> [RECORDED DATA]
════════════════

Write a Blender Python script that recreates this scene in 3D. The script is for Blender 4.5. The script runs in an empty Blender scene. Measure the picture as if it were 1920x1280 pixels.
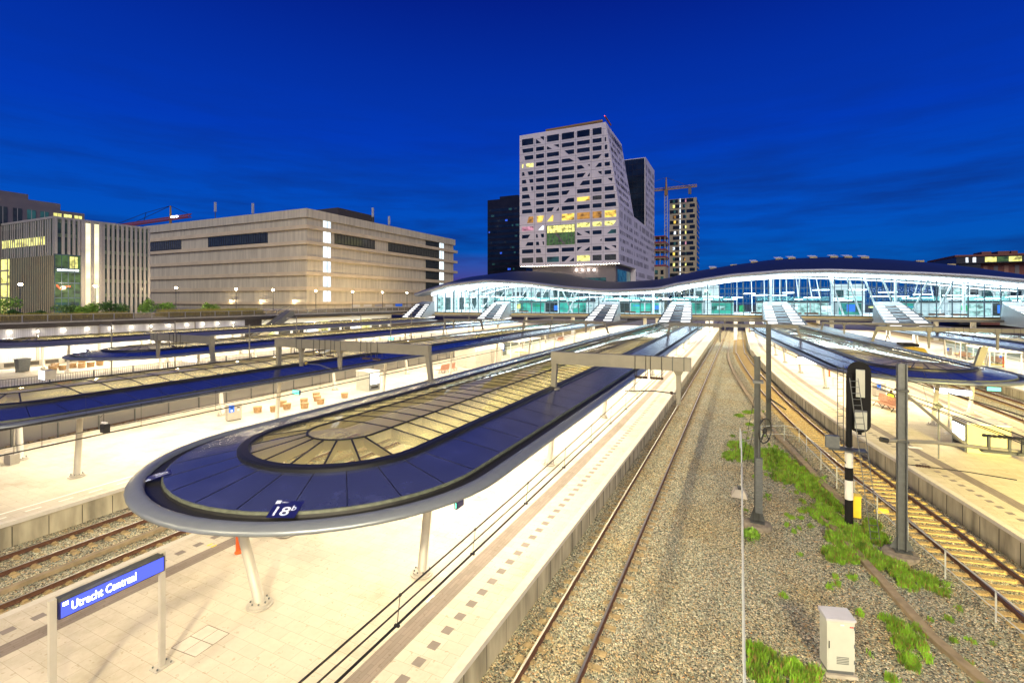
import bpy, math, random
import numpy as np
from mathutils import Vector
random.seed(7)
SC = bpy.context.scene
COL = SC.collection
R = math.radians
TH = 25.26

# ------------------------------------------------------------------ camera
cd = bpy.data.cameras.new("camera"); cam = bpy.data.objects.new("camera", cd); COL.objects.link(cam)
cam.location = (0, 0, 10.07); cam.rotation_euler = (R(90), 0, R(TH))
cd.sensor_width = 36; cd.lens = 905/1920*36; cd.shift_y = -(640-563)/1920
cd.clip_start = 0.2; cd.clip_end = 4000
SC.camera = cam
SC.view_settings.view_transform = 'Standard'; SC.view_settings.look = 'None'
SC.view_settings.exposure = 0.0; SC.view_settings.gamma = 1.0
SC.render.engine = 'CYCLES'
SC.cycles.max_bounces = 8; SC.cycles.transparent_max_bounces = 16
SC.cycles.diffuse_bounces = 4; SC.cycles.glossy_bounces = 3; SC.cycles.transmission_bounces = 6
SC.cycles.caustics_reflective = False; SC.cycles.caustics_refractive = False
SC.cycles.sample_clamp_indirect = 6.0
SC.cycles.use_denoising = True

# ------------------------------------------------------------------ dusk sky
W = bpy.data.worlds.new("World"); SC.world = W; W.use_nodes = True
nt = W.node_tree; N = nt.nodes; L = nt.links; N.clear()
out = N.new('ShaderNodeOutputWorld'); bg = N.new('ShaderNodeBackground'); L.new(bg.outputs[0], out.inputs[0])
tc = N.new('ShaderNodeTexCoord'); sx = N.new('ShaderNodeSeparateXYZ'); L.new(tc.outputs['Generated'], sx.inputs[0])
def ramp(tree, fac, stops, interp='LINEAR'):
    r = tree.nodes.new('ShaderNodeValToRGB'); e = r.color_ramp.elements; r.color_ramp.interpolation = interp
    while len(e) < len(stops): e.new(0.5)
    for k, (p, c) in enumerate(stops):
        e[k].position = p; e[k].color = tuple(c)+((1,) if len(c) == 3 else ())
    tree.links.new(fac, r.inputs[0]); return r
skyr = ramp(nt, sx.outputs[2], [(0.0, (.004,.09,.32)), (.06, (.001,.10,.46)), (.15, (.0008,.080,.52)), (.30, (.0008,.042,.47)), (.53, (.001,.014,.25)), (1.0, (.001,.006,.22))])
mp = N.new('ShaderNodeMapping'); mp.inputs['Scale'].default_value = (1.2, 1.2, 9); L.new(tc.outputs['Generated'], mp.inputs[0])
cl = N.new('ShaderNodeTexNoise'); cl.inputs['Scale'].default_value = 3.0; cl.inputs['Detail'].default_value = 7; cl.inputs['Roughness'].default_value = .6
L.new(mp.outputs[0], cl.inputs['Vector'])
cr = ramp(nt, cl.outputs[0], [(.40, (0,0,0)), (.75, (1,1,1))])
hm = ramp(nt, sx.outputs[2], [(.0, (1,1,1)), (.16, (.8,.8,.8)), (.42, (.0,.0,.0))])
mm = N.new('ShaderNodeMath'); mm.operation = 'MULTIPLY'; L.new(cr.outputs[0], mm.inputs[0]); L.new(hm.outputs[0], mm.inputs[1])
mx = N.new('ShaderNodeMix'); mx.data_type = 'RGBA'; L.new(mm.outputs[0], mx.inputs[0]); L.new(skyr.outputs[0], mx.inputs[6])
mx.inputs[7].default_value = (.004, .022, .17, 1)
# afterglow low in the north-west (violet)
az = N.new('ShaderNodeVectorMath'); az.operation = 'DOT_PRODUCT'; L.new(tc.outputs['Generated'], az.inputs[0]); az.inputs[1].default_value = (-.53, .85, 0)
azr = ramp(nt, az.outputs['Value'], [(.93, (0,0,0)), (1.0, (1,1,1))])
elr = ramp(nt, sx.outputs[2], [(0, (1,1,1)), (.035, (.55,.55,.55)), (.10, (0,0,0))])
m2 = N.new('ShaderNodeMath'); m2.operation = 'MULTIPLY'; L.new(azr.outputs[0], m2.inputs[0]); L.new(elr.outputs[0], m2.inputs[1])
mx2 = N.new('ShaderNodeMix'); mx2.data_type = 'RGBA'; L.new(m2.outputs[0], mx2.inputs[0]); L.new(mx.outputs[2], mx2.inputs[6]); mx2.inputs[7].default_value = (.12, .025, .16, 1)
L.new(mx2.outputs[2], bg.inputs[0]); bg.inputs[1].default_value = 1.0

# ------------------------------------------------------------------ soft afterglow (one weak, very wide sun)
sd = bpy.data.lights.new("afterglow", 'SUN'); sd.energy = 1.9; sd.angle = R(40); sd.color = (1, .93, .80)
so = bpy.data.objects.new("afterglow", sd); COL.objects.link(so); so.rotation_euler = (R(60), 0, R(34))

# ------------------------------------------------------------------ materials
MATS = {}
def base(name):
    m = bpy.data.materials.new(name); m.use_nodes = True; t = m.node_tree
    b = t.nodes['Principled BSDF']; MATS[name] = m; return m, t, b
def pos(t, scale=(1,1,1)):
    g = t.nodes.new('ShaderNodeNewGeometry'); mpp = t.nodes.new('ShaderNodeMapping'); mpp.inputs['Scale'].default_value = scale
    t.links.new(g.outputs['Position'], mpp.inputs[0]); return mpp.outputs[0]
def mat(name, c, rough=.6, metal=0., var=.15, scale=3., bump=0., emit=None, es=0., stretch=(1,1,1), spec=.5, coat=0.):
    m, t, b = base(name)
    b.inputs['Roughness'].default_value = rough; b.inputs['Metallic'].default_value = metal
    b.inputs['Specular IOR Level'].default_value = spec; b.inputs['Coat Weight'].default_value = coat
    if var > 0:
        n = t.nodes.new('ShaderNodeTexNoise'); n.inputs['Scale'].default_value = scale; n.inputs['Detail'].default_value = 6
        t.links.new(pos(t, stretch), n.inputs['Vector'])
        r = ramp(t, n.outputs[0], [(.3, tuple(x*(1-var) for x in c)), (.7, tuple(min(1, x*(1+var)) for x in c))])
        t.links.new(r.outputs[0], b.inputs['Base Color'])
        if bump:
            bp = t.nodes.new('ShaderNodeBump'); bp.inputs['Strength'].default_value = bump; bp.inputs['Distance'].default_value = .02
            t.links.new(n.outputs[0], bp.inputs['Height']); t.links.new(bp.outputs[0], b.inputs['Normal'])
    else: b.inputs['Base Color'].default_value = tuple(c)+(1,)
    if emit: b.inputs['Emission Color'].default_value = tuple(emit)+(1,); b.inputs['Emission Strength'].default_value = es
    return m
def paving(name, c, w=.6, h=.4, rot=0, mortar=(.25,.21,.15), var=.16):
    m, t, b = base(name)
    g = t.nodes.new('ShaderNodeNewGeometry'); mpp = t.nodes.new('ShaderNodeMapping'); mpp.inputs['Rotation'].default_value = (0,0,R(rot))
    t.links.new(g.outputs['Position'], mpp.inputs[0])
    br = t.nodes.new('ShaderNodeTexBrick'); t.links.new(mpp.outputs[0], br.inputs['Vector'])
    br.inputs['Scale'].default_value = 1; br.inputs['Brick Width'].default_value = w; br.inputs['Row Height'].default_value = h
    br.inputs['Mortar Size'].default_value = .005; br.inputs['Mortar Smooth'].default_value = .2
    br.inputs['Color1'].default_value = tuple(x*(1-var) for x in c)+(1,); br.inputs['Color2'].default_value = tuple(min(1,x*(1+var)) for x in c)+(1,)
    br.inputs['Mortar'].default_value = tuple(mortar)+(1,)
    n = t.nodes.new('ShaderNodeTexNoise'); n.inputs['Scale'].default_value = .35; n.inputs['Detail'].default_value = 8; t.links.new(g.outputs['Position'], n.inputs['Vector'])
    n.inputs['Roughness'].default_value = .72; r = ramp(t, n.outputs[0], [(.30, (.70,.67,.60)), (.48, (.93,.92,.90)), (.62, (1,1,1))])
    x = t.nodes.new('ShaderNodeMix'); x.data_type = 'RGBA'; x.blend_type = 'MULTIPLY'; x.inputs[0].default_value = 1
    t.links.new(br.outputs[0], x.inputs[6]); t.links.new(r.outputs[0], x.inputs[7]); t.links.new(x.outputs[2], b.inputs['Base Color'])
    n2 = t.nodes.new('ShaderNodeTexNoise'); n2.inputs['Scale'].default_value = 7; n2.inputs['Detail'].default_value = 2; t.links.new(g.outputs['Position'], n2.inputs['Vector'])
    r2 = ramp(t, n2.outputs[0], [(.0, (.93,.92,.90)), (.66, (1,1,1)), (.70, (.80,.77,.72))])
    x2 = t.nodes.new('ShaderNodeMix'); x2.data_type = 'RGBA'; x2.blend_type = 'MULTIPLY'; x2.inputs[0].default_value = 1
    t.links.new(x.outputs[2], x2.inputs[6]); t.links.new(r2.outputs[0], x2.inputs[7]); t.links.new(x2.outputs[2], b.inputs['Base Color'])
    b.inputs['Roughness'].default_value = .75
    return m
def gravel(name, tint=(1,1,1), brown=.5, scale=23.):
    m, t, b = base(name)
    p = pos(t)
    v = t.nodes.new('ShaderNodeTexVoronoi'); v.inputs['Scale'].default_value = scale; t.links.new(p, v.inputs['Vector'])
    s = t.nodes.new('ShaderNodeSeparateColor'); t.links.new(v.outputs['Color'], s.inputs[0])
    r = ramp(t, s.outputs[0], [(0,(.03,.03,.026)),(.2,(.12,.125,.11)),(.5,(.26,.26,.215)),(.75,(.38,.365,.30)),(.92,(.52,.50,.42)),(1,(.66,.63,.55))])
    r2 = ramp(t, s.outputs[1], [(.0,(.75,.95,1.0)),(.5,(1,1,1)),(.85,(1,.95,.82)),(.96,(1.0,.80,.55)),(1,(1.,.6,.35))])
    x = t.nodes.new('ShaderNodeMix'); x.data_type = 'RGBA'; x.blend_type = 'MULTIPLY'; x.inputs[0].default_value = 1
    t.links.new(r.outputs[0], x.inputs[6]); t.links.new(r2.outputs[0], x.inputs[7])
    n = t.nodes.new('ShaderNodeTexNoise'); n.inputs['Scale'].default_value = .28; n.inputs['Detail'].default_value = 9; n.inputs['Roughness'].default_value = .65; t.links.new(p, n.inputs['Vector'])
    r3 = ramp(t, n.outputs[0], [(.45,(1,1,1)),(.72,(.95,.86-.05*brown,.68-.08*brown))])
    x2 = t.nodes.new('ShaderNodeMix'); x2.data_type = 'RGBA'; x2.blend_type = 'MULTIPLY'; x2.inputs[0].default_value = 1
    t.links.new(x.outputs[2], x2.inputs[6]); t.links.new(r3.outputs[0], x2.inputs[7])
    x3 = t.nodes.new('ShaderNodeMix'); x3.data_type = 'RGBA'; x3.blend_type = 'MULTIPLY'; x3.inputs[0].default_value = 1
    t.links.new(x2.outputs[2], x3.inputs[6]); x3.inputs[7].default_value = tuple(tint)+(1,)
    t.links.new(x3.outputs[2], b.inputs['Base Color']); b.inputs['Roughness'].default_value = .9
    bp = t.nodes.new('ShaderNodeBump'); bp.inputs['Strength'].default_value = 1; bp.inputs['Distance'].default_value = .05; bp.invert = True
    t.links.new(v.outputs['Distance'], bp.inputs['Height']); t.links.new(bp.outputs[0], b.inputs['Normal'])
    return m
def glassmat(name, tint, refl=.25, rough=.02, haze=0., hazecol=(.8,.8,.7)):
    m = bpy.data.materials.new(name); m.use_nodes = True; t = m.node_tree; t.nodes.clear(); MATS[name] = m
    o = t.nodes.new('ShaderNodeOutputMaterial'); tr = t.nodes.new('ShaderNodeBsdfTransparent'); tr.inputs[0].default_value = tuple(tint)+(1,)
    gl = t.nodes.new('ShaderNodeBsdfGlossy'); gl.inputs['Roughness'].default_value = rough
    lw = t.nodes.new('ShaderNodeFresnel'); lw.inputs['IOR'].default_value = 1.5
    ml = t.nodes.new('ShaderNodeMath'); ml.operation = 'MULTIPLY'; ml.inputs[1].default_value = refl; ml.use_clamp = True; t.links.new(lw.outputs[0], ml.inputs[0])
    a = t.nodes.new('ShaderNodeMixShader'); t.links.new(ml.outputs[0], a.inputs[0])
    if haze:
        df = t.nodes.new('ShaderNodeBsdfDiffuse'); df.inputs[0].default_value = tuple(hazecol)+(1,)
        tl = t.nodes.new('ShaderNodeBsdfTranslucent'); tl.inputs[0].default_value = tuple(hazecol)+(1,)
        k = t.nodes.new('ShaderNodeMixShader'); k.inputs[0].default_value = .6; t.links.new(df.outputs[0], k.inputs[1]); t.links.new(tl.outputs[0], k.inputs[2])
        h = t.nodes.new('ShaderNodeMixShader'); h.inputs[0].default_value = haze; t.links.new(tr.outputs[0], h.inputs[1]); t.links.new(k.outputs[0], h.inputs[2])
        t.links.new(h.outputs[0], a.inputs[1])
    else: t.links.new(tr.outputs[0], a.inputs[1])
    t.links.new(gl.outputs[0], a.inputs[2]); t.links.new(a.outputs[0], o.inputs[0]); return m
def emis(name, c, s):
    m = bpy.data.materials.new(name); m.use_nodes = True; t = m.node_tree; t.nodes.clear(); MATS[name] = m
    o = t.nodes.new('ShaderNodeOutputMaterial'); e = t.nodes.new('ShaderNodeEmission'); e.inputs[0].default_value = tuple(c)+(1,); e.inputs[1].default_value = s
    t.links.new(e.outputs[0], o.inputs[0]); return m
def litwin(name, c, s, scale=1.2):
    m, t, b = base(name)
    n = t.nodes.new('ShaderNodeTexNoise'); n.inputs['Scale'].default_value = scale; n.inputs['Detail'].default_value = 3
    t.links.new(pos(t, (1,1,1.6)), n.inputs['Vector'])
    lo = .8 if name in ('win_stair','win_strip') else .2
    r = ramp(t, n.outputs[0], [(.33, tuple(x*lo for x in c)), (.5, c), (.68, tuple(min(1,x*1.5) for x in c))])
    b.inputs['Base Color'].default_value = (.03,.03,.03,1); b.inputs['Roughness'].default_value = .08
    t.links.new(r.outputs[0], b.inputs['Emission Color']); b.inputs['Emission Strength'].default_value = s; return m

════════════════

> [YOUR TASK] Everything from the top line of the data down to and including the line with "SC.cycles.use_denoising = True" is to be copied, except the pictures.

> [ANSWER IN FULL]
Write a Blender Python script that recreates this scene in 3D. The script is for Blender 4.5. The script runs in an empty Blender scene. Measure the picture as if it were 1920x1280 pixels.
import bpy, math, random
import numpy as np
from mathutils import Vector
random.seed(7)
SC = bpy.context.scene
COL = SC.collection
R = math.radians
TH = 25.26

# ------------------------------------------------------------------ camera
cd = bpy.data.cameras.new("camera"); cam = bpy.data.objects.new("camera", cd); COL.objects.link(cam)
cam.location = (0, 0, 10.07); cam.rotation_euler = (R(90), 0, R(TH))
cd.sensor_width = 36; cd.lens = 905/1920*36; cd.shift_y = -(640-563)/1920
cd.clip_start = 0.2; cd.clip_end = 4000
SC.camera = cam
SC.view_settings.view_transform = 'Standard'; SC.view_settings.look = 'None'
SC.view_settings.exposure = 0.0; SC.view_settings.gamma = 1.0
SC.render.engine = 'CYCLES'
SC.cycles.max_bounces = 8; SC.cycles.transparent_max_bounces = 16
SC.cycles.diffuse_bounces = 4; SC.cycles.glossy_bounces = 3; SC.cycles.transmission_bounces = 6
SC.cycles.caustics_reflective = False; SC.cycles.caustics_refractive = False
SC.cycles.sample_clamp_indirect = 6.0
SC.cycles.use_denoising = True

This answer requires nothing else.